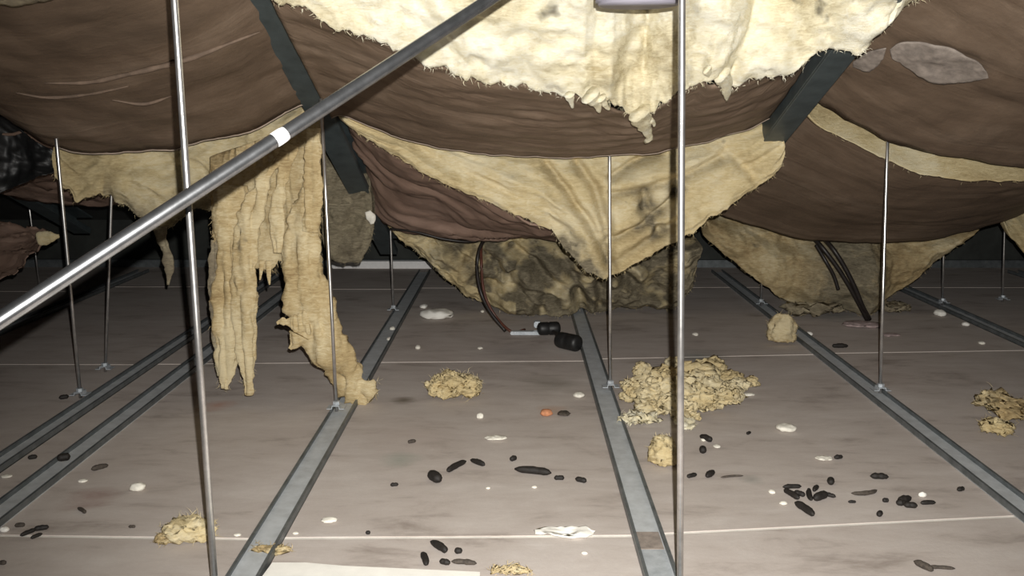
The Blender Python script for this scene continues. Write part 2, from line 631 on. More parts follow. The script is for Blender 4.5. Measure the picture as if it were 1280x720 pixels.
# joiner sleeve and the pale new length at the near end of the middle channel
for (ya, yb, mt, nm) in ((1.335, 1.395, 'paper', 'joiner_plate'), (0.92, 1.332, 'clip', 'joiner_sleeve')):
    bm = bmesh.new()
    box_bm(bm, (0.223 - 0.0205, ya, 0.0024), (0.223 + 0.0205, yb, 0.0038))
    o = from_bm(nm, bm, M[mt], ch_c)
channel(-0.416, 0.9, 3.95, 'galvanised channel whose near end runs past the white board')
channel(0.915, 0.6, 3.95, 'galvanised channel crossing the right side beside the large group of droppings')
channel(1.589, 0.6, 3.95, 'dim galvanised channel near the wall on the right, under two thin hangers')
channel(-0.918, 0.6, 3.95, 'galvanised channel with a dark dropping on its edge, nearer of the close pair')
channel(-1.052, 0.6, 3.95, 'galvanised channel at the feet of two thin hangers, farther of the close pair', 0.046)
channel(-1.70, 0.9, 3.95, 'dim galvanised channel farthest out on the left under the sagging roll')
channel(2.26, 0.6, 3.95, 'dim galvanised channel farthest out on the right against the dark wall')

# ------------------------------------------------------------------ rafters


def rafter(a, b, label, wd=0.066, dp=0.07, e0=0.4, e1=3.35):
    d = (b - a)
    d = d / d.y
    p0, p1 = a + d * (e0 - a.y), a + d * (e1 - a.y)
    t = empty('roof_rafter', p1, label, 'rafter', 'teal steel rafters')
    nrm = V((0, d.z, -1)).normalized() * -1           # upward
    sx = V((1, 0, 0))

    def bar(x0, x1, z0, z1):
        bm = bmesh.new()
        q = []
        for p in (p0, p1):
            q.append([bm.verts.new(p + sx * x + nrm * z) for x, z in ((x0, z0), (x1, z0), (x1, z1), (x0, z1))])
        bm.faces.new(q[0]); bm.faces.new(q[1][::-1])
        for k in range(4):
            bm.faces.new((q[0][k], q[0][(k + 1) % 4], q[1][(k + 1) % 4], q[1][k]))
        bmesh.ops.bevel(bm, geom=[e for e in bm.edges], offset=0.0015, segments=1, affect='EDGES')
        return bm
    from_bm('bottom_flange', bar(-wd / 2, wd / 2, 0, 0.006), M['steel_paint'], t)
    from_bm('top_flange', bar(-wd / 2, wd / 2, dp - 0.006, dp), M['steel_paint'], t)
    from_bm('web', bar(-wd / 2, -wd / 2 + 0.005, 0.0065, dp - 0.0065), M['steel_paint'], t)
    from_bm('lip', bar(wd / 2 - 0.004, wd / 2, 0.0065, 0.022), M['steel_paint'], t)
    return t


rafter(P(328, 0, 1.767), P(440, 225, 2.633), 'dark teal steel rafter behind the crossing conduit, between the brown and torn rolls')
rafter(P(1056, 66, 1.76), P(976, 168, 2.21), 'dark teal steel rafter coming out under the white end of the torn wool', 0.058, e1=2.85)
rafter(V((-1.69, 1.9, 0.90)), V((-1.69, 2.5, 0.64)), 'dark teal steel rafter beyond the left edge of the brown roll', e1=3.4)
rafter(V((1.93, 1.9, 0.90)), V((1.93, 2.5, 0.64)), 'dark teal steel rafter beyond the right edge of the brown roll', e1=3.4)

# ================================================================== INSULATION ROLLS
GI = 'sagging insulation rolls'
SL = 0.42


def far_curve(pts, Y):
    return [P(x, y, Y) for x, y in pts]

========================

- **SHORT EXERCISE**:
Quote the preceding listing precisely and completely, omitting its images.

- **FINISHED TASK**:
The Blender Python script for this scene continues. Write part 2, from line 631 on. More parts follow. The script is for Blender 4.5. Measure the picture as if it were 1280x720 pixels.
# joiner sleeve and the pale new length at the near end of the middle channel
for (ya, yb, mt, nm) in ((1.335, 1.395, 'paper', 'joiner_plate'), (0.92, 1.332, 'clip', 'joiner_sleeve')):
    bm = bmesh.new()
    box_bm(bm, (0.223 - 0.0205, ya, 0.0024), (0.223 + 0.0205, yb, 0.0038))
    o = from_bm(nm, bm, M[mt], ch_c)
channel(-0.416, 0.9, 3.95, 'galvanised channel whose near end runs past the white board')
channel(0.915, 0.6, 3.95, 'galvanised channel crossing the right side beside the large group of droppings')
channel(1.589, 0.6, 3.95, 'dim galvanised channel near the wall on the right, under two thin hangers')
channel(-0.918, 0.6, 3.95, 'galvanised channel with a dark dropping on its edge, nearer of the close pair')
channel(-1.052, 0.6, 3.95, 'galvanised channel at the feet of two thin hangers, farther of the close pair', 0.046)
channel(-1.70, 0.9, 3.95, 'dim galvanised channel farthest out on the left under the sagging roll')
channel(2.26, 0.6, 3.95, 'dim galvanised channel farthest out on the right against the dark wall')

# ------------------------------------------------------------------ rafters


def rafter(a, b, label, wd=0.066, dp=0.07, e0=0.4, e1=3.35):
    d = (b - a)
    d = d / d.y
    p0, p1 = a + d * (e0 - a.y), a + d * (e1 - a.y)
    t = empty('roof_rafter', p1, label, 'rafter', 'teal steel rafters')
    nrm = V((0, d.z, -1)).normalized() * -1           # upward
    sx = V((1, 0, 0))

    def bar(x0, x1, z0, z1):
        bm = bmesh.new()
        q = []
        for p in (p0, p1):
            q.append([bm.verts.new(p + sx * x + nrm * z) for x, z in ((x0, z0), (x1, z0), (x1, z1), (x0, z1))])
        bm.faces.new(q[0]); bm.faces.new(q[1][::-1])
        for k in range(4):
            bm.faces.new((q[0][k], q[0][(k + 1) % 4], q[1][(k + 1) % 4], q[1][k]))
        bmesh.ops.bevel(bm, geom=[e for e in bm.edges], offset=0.0015, segments=1, affect='EDGES')
        return bm
    from_bm('bottom_flange', bar(-wd / 2, wd / 2, 0, 0.006), M['steel_paint'], t)
    from_bm('top_flange', bar(-wd / 2, wd / 2, dp - 0.006, dp), M['steel_paint'], t)
    from_bm('web', bar(-wd / 2, -wd / 2 + 0.005, 0.0065, dp - 0.0065), M['steel_paint'], t)
    from_bm('lip', bar(wd / 2 - 0.004, wd / 2, 0.0065, 0.022), M['steel_paint'], t)
    return t


rafter(P(328, 0, 1.767), P(440, 225, 2.633), 'dark teal steel rafter behind the crossing conduit, between the brown and torn rolls')
rafter(P(1056, 66, 1.76), P(976, 168, 2.21), 'dark teal steel rafter coming out under the white end of the torn wool', 0.058, e1=2.85)
rafter(V((-1.69, 1.9, 0.90)), V((-1.69, 2.5, 0.64)), 'dark teal steel rafter beyond the left edge of the brown roll', e1=3.4)
rafter(V((1.93, 1.9, 0.90)), V((1.93, 2.5, 0.64)), 'dark teal steel rafter beyond the right edge of the brown roll', e1=3.4)

# ================================================================== INSULATION ROLLS
GI = 'sagging insulation rolls'
SL = 0.42


def far_curve(pts, Y):
    return [P(x, y, Y) for x, y in pts]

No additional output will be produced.